Review: Rapunzel Untangled by Cindy Bennett

Told that she must be indoors at all times, Rapunzel feels trapped in the huge mansion where she lives. But when school demands allow her access to the Internet, she discovers Facebook and becomes friends with Fane, a local teenager who changes her whole world. This story will have you entangled from beginning to end.
I really wanted to like this book, but I couldn't really connect with it at all.

In Rapunzel Untangled, Rapunzel is a teenager who has spent her entire life in a tower. Her mother told her that she has SCIDs so she can't leave the tower. While browsing the internet, she gets on Facebook and befriends Fane. This soon leads to her finding out more about her mother and her history than she could ever dream about.

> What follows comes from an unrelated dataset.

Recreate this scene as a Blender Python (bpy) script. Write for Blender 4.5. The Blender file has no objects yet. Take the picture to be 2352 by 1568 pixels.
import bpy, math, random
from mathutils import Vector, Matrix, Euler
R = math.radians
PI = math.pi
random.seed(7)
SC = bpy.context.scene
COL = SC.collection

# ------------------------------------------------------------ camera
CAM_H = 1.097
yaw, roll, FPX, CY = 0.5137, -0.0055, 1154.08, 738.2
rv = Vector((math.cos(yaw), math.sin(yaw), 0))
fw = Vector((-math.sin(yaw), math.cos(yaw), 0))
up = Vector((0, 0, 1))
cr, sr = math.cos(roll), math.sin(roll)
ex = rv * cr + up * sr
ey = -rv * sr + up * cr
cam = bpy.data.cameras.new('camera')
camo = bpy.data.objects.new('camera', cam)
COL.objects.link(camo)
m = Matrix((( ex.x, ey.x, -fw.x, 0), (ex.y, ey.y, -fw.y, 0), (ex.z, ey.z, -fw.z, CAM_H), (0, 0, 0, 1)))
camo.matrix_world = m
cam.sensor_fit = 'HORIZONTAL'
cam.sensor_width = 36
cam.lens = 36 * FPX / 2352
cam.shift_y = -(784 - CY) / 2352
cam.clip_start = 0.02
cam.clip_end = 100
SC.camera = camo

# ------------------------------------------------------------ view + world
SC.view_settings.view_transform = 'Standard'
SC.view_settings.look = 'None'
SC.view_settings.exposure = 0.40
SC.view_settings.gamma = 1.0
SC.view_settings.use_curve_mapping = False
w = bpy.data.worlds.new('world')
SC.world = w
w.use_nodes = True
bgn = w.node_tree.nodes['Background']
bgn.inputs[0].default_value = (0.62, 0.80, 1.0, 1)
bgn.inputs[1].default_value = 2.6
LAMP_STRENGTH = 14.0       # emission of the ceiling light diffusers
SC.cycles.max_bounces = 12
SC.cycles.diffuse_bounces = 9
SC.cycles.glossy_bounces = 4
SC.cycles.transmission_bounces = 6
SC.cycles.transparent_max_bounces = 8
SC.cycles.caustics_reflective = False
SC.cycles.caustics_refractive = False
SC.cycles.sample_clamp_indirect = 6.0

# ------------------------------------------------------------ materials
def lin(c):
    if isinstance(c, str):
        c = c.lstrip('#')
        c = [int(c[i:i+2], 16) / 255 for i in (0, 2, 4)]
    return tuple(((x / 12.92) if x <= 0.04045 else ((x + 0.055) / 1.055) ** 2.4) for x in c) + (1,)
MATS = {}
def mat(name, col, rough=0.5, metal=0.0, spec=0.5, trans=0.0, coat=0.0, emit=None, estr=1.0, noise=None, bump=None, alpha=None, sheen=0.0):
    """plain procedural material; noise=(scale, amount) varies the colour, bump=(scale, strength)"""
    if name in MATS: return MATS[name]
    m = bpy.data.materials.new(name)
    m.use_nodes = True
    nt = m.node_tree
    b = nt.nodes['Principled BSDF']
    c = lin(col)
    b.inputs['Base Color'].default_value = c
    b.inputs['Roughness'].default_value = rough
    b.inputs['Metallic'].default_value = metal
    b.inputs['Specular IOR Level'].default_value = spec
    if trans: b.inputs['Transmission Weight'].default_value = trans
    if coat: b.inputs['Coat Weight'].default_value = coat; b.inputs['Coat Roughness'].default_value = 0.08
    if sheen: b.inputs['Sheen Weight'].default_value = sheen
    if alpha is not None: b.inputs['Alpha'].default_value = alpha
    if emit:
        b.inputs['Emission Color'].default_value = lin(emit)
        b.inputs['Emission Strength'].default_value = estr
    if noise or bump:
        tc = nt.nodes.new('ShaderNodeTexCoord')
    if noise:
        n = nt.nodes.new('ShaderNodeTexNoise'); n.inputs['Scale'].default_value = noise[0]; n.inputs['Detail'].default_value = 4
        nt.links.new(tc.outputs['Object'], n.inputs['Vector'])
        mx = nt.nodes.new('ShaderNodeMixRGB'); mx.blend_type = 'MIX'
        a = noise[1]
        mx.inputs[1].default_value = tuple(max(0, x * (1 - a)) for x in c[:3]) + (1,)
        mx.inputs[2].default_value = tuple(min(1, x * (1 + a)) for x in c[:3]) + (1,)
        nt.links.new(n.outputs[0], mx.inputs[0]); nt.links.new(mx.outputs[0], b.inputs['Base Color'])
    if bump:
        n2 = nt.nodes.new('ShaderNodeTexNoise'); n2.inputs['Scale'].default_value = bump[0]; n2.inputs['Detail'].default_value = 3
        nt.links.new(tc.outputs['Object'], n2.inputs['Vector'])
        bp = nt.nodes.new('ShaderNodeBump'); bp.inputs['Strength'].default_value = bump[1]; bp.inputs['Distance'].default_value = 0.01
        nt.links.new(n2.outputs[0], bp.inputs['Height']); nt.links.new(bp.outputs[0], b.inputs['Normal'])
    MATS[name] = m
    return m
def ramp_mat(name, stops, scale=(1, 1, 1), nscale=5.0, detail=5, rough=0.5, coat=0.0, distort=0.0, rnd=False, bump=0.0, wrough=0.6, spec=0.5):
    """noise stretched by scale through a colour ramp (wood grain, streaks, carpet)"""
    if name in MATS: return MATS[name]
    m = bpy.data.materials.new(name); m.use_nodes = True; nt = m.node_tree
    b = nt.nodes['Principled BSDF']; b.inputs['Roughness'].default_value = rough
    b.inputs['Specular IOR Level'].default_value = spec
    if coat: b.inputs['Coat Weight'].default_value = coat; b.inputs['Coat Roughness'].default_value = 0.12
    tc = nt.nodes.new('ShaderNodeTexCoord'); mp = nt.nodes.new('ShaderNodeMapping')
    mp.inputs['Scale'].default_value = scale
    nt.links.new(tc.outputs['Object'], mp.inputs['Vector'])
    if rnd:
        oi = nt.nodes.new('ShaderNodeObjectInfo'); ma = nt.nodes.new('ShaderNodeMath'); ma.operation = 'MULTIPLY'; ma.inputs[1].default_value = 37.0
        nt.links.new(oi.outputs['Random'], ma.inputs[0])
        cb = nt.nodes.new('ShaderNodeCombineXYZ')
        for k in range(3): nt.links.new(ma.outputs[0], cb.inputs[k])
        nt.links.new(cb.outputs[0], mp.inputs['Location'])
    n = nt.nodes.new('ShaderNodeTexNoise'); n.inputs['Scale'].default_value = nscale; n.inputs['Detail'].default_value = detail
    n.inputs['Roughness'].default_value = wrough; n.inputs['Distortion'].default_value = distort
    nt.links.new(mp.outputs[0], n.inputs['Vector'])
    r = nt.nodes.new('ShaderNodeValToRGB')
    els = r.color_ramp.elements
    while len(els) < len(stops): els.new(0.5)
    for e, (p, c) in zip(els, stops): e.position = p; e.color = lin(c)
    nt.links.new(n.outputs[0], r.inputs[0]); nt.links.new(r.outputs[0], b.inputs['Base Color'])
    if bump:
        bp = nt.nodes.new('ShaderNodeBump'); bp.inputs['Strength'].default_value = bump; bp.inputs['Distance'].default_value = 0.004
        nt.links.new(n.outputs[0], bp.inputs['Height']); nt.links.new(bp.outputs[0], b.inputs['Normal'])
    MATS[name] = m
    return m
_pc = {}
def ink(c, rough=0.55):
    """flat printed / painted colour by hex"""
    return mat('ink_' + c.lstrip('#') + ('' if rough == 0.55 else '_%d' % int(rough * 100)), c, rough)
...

The idea of Rapunzel contacting the outside world via the internet was really good and allowed for her to find out relevant information organically. The mystery of her house and the identity of her mother and the reason for her long hair to stay that way was also interesting.

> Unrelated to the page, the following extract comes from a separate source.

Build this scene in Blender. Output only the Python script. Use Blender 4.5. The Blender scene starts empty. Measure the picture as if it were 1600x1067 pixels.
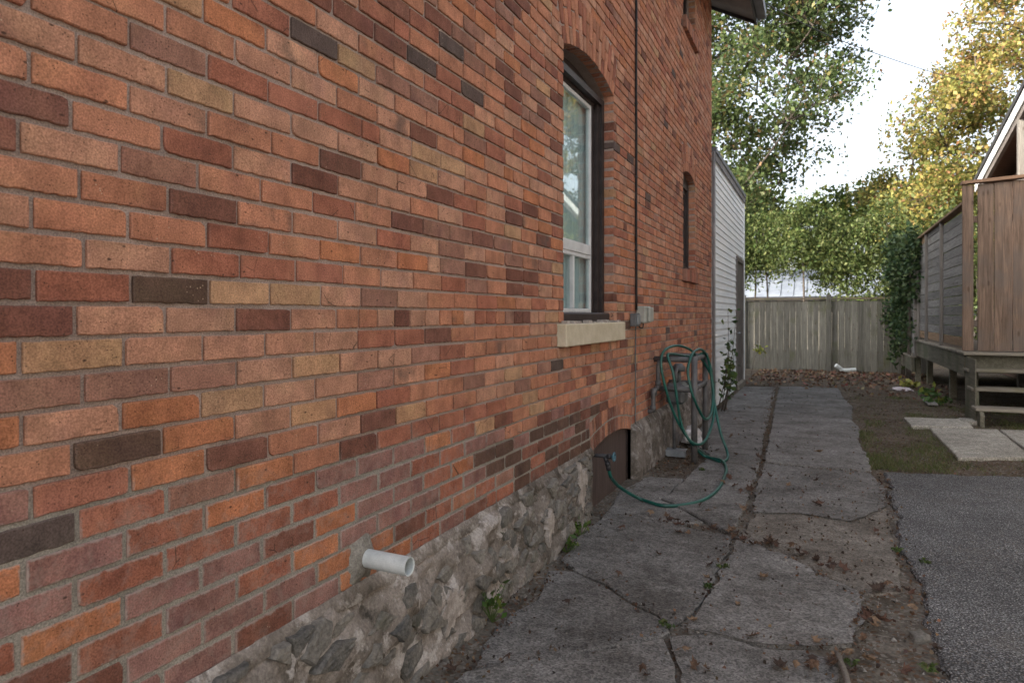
import bpy, bmesh, math, random
import numpy as np
from mathutils import Vector, Matrix, noise

# ------------------------------------------------------------------ camera, sky, sun, exposure
F = 1067.0                                  # focal length in pixels of the 1600 px photograph (24 mm)
TH = math.atan(482 / 1067.0)
CT, ST = math.cos(TH), math.sin(TH)
CX, CZ, HOR = 1.4345, 1.36, 492.0           # camera: 1.43 m off the brick wall, 1.36 m high
sc = bpy.context.scene
COL = sc.collection
cam_d = bpy.data.cameras.new('camera')
cam_d.lens = 24.0; cam_d.sensor_width = 36.0
cam_d.shift_y = -41.5 / 1600.0
cam_d.clip_start = 0.05; cam_d.clip_end = 3000
cam_d.dof.use_dof = True; cam_d.dof.focus_distance = 2.5; cam_d.dof.aperture_fstop = 6.3
cam = bpy.data.objects.new('camera', cam_d); COL.objects.link(cam)
cam.location = (CX, 0, CZ); cam.rotation_euler = (math.pi / 2, 0, TH)
sc.camera = cam

SUN_EL = math.radians(25)
SUN_DIR = Vector((-0.60, -0.80, 0)).normalized() * math.cos(SUN_EL) + Vector((0, 0, math.sin(SUN_EL)))
w = bpy.data.worlds.new('World'); sc.world = w; w.use_nodes = True
nt = w.node_tree; nt.nodes.clear()
sky = nt.nodes.new('ShaderNodeTexSky'); sky.sky_type = 'NISHITA'; sky.sun_disc = False
sky.sun_elevation = SUN_EL
sky.sun_rotation = math.atan2(SUN_DIR.x, SUN_DIR.y)
sky.dust_density = 5.0; sky.air_density = 1.0; sky.ozone_density = 1.0
hs = nt.nodes.new('ShaderNodeHueSaturation'); hs.inputs['Saturation'].default_value = 0.42
bg = nt.nodes.new('ShaderNodeBackground'); bg.inputs['Strength'].default_value = 0.15
wo = nt.nodes.new('ShaderNodeOutputWorld')
nt.links.new(sky.outputs[0], hs.inputs['Color']); nt.links.new(hs.outputs[0], bg.inputs[0]); nt.links.new(bg.outputs[0], wo.inputs[0])
sl = bpy.data.lights.new('sun', 'SUN'); sl.energy = 3.0; sl.angle = math.radians(4); sl.color = (1.0, 0.91, 0.76)
so = bpy.data.objects.new('sun', sl); COL.objects.link(so)
so.rotation_euler = SUN_DIR.to_track_quat('Z', 'Y').to_euler(); so.location = (-20, -10, 20)
vs = sc.view_settings
vs.view_transform = 'Standard'; vs.look = 'None'; vs.gamma = 1.0; vs.use_curve_mapping = False; vs.exposure = 1.85
cy = sc.cycles; cy.max_bounces = 5; cy.diffuse_bounces = 3; cy.glossy_bounces = 2; cy.transmission_bounces = 3; cy.transparent_max_bounces = 6

# ------------------------------------------------------------------ helpers
R = random.Random(7)
def at(u, v, Z):                            # photograph pixel + depth -> world point
    X = Z * (u - 800) / F
    return Vector((CX + CT * X - ST * Z, ST * X + CT * Z, CZ - (v - HOR) * Z / F))
def gp(u, v, z=0.0):                        # photograph pixel -> point on the ground
    return at(u, v, F * (CZ - z) / (v - HOR))
def proj(x, y, z):
    dx = x - CX
    X = CT * dx + ST * y; Z = -ST * dx + CT * y
    return 800 + F * X / Z, HOR - F * (z - CZ) / Z, Z
def fbm(x, y, z=0.0, o=4):
    return noise.fractal((x, y, z), 1.0, 2.0, o, noise_basis='PERLIN_ORIGINAL')
def wloc(o):
    v = Vector((0, 0, 0))
    while o: v = v + o.location; o = o.parent
    return v
def tag(o, label=None, cat=None, group=None, kind=None):
    if label: o['label'] = label
    if cat: o['category'] = cat
    if group: o['group'] = group
    if kind: o['kind'] = kind
    return o
def thing(name, label, cat, loc=(0, 0, 0), group=None):
    o = bpy.data.objects.new(name, None); COL.objects.link(o); o.location = loc
    o.empty_display_size = 0.2
    return tag(o, label, cat, group)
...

However, Rapunzel and Fane's almost instant attraction even before I could get a feel for Rapunzel's personality felt a little forced to me. Their relationship and attraction was so sudden and perfect that it felt unrealistic and took me out of the story. This was disappointing to me because had the focus of the story been on the mystery and Rapunzel and Fane's attraction would have developed slower and more believably, this book could have been a 5-star book. As it is, I'm already bothered by Rapunzel being a damsel-in-distress for most of the book. I thought that perhaps the reason for Rapunzel relying on Fane to save her majority of the time because in fairy tales, that's really how it goes. However, it meant that in the end, when she was finally able to save herself, it felt cliche to me (damsel-in-distress saves herself). Had she been a little more independent and self-reliant, or at the very least, if she had been a little bit more analytic and tried to come up with a solution or a way to escape, I would have been more invested in Rapunzel.

As for being an adaptation of the fairytale, I think this book had more in common with Tangled than with the original Rapunzel. In Rapunzel Untangled, Rapunzel has blond hair, her original parents weren't royalty, and the witch's name really was Gothel, just like the fairy tale. However, the characterization of both Rapunzel and Fane reminded me so much of Rapunzel and Flynn. There were also little things about the book that reminded me of Tangled, but it's spoilery to reveal them.

Thanks to NetGalley and Sweetwater for the e-ARC.


  1. The addition of other bad people into the mix adds a new element to the Rapunzel story.
  2. The witch character in this book was better characterized than in the movie.
  3. The mystery of the house is a nice twist.


  1. Fane and Rapunzel's relationship feels a little bit like insta-love.

"Don't eat breakfast," he said. "I'm going to introduce you to the wonders of an Egg McMuffin."

  1. You liked Tangled.
  2. You like heroines who are damsels-in-distress but manage to save themselves in the end.
  3. You like fairy tales that are mixed with paranormal elements.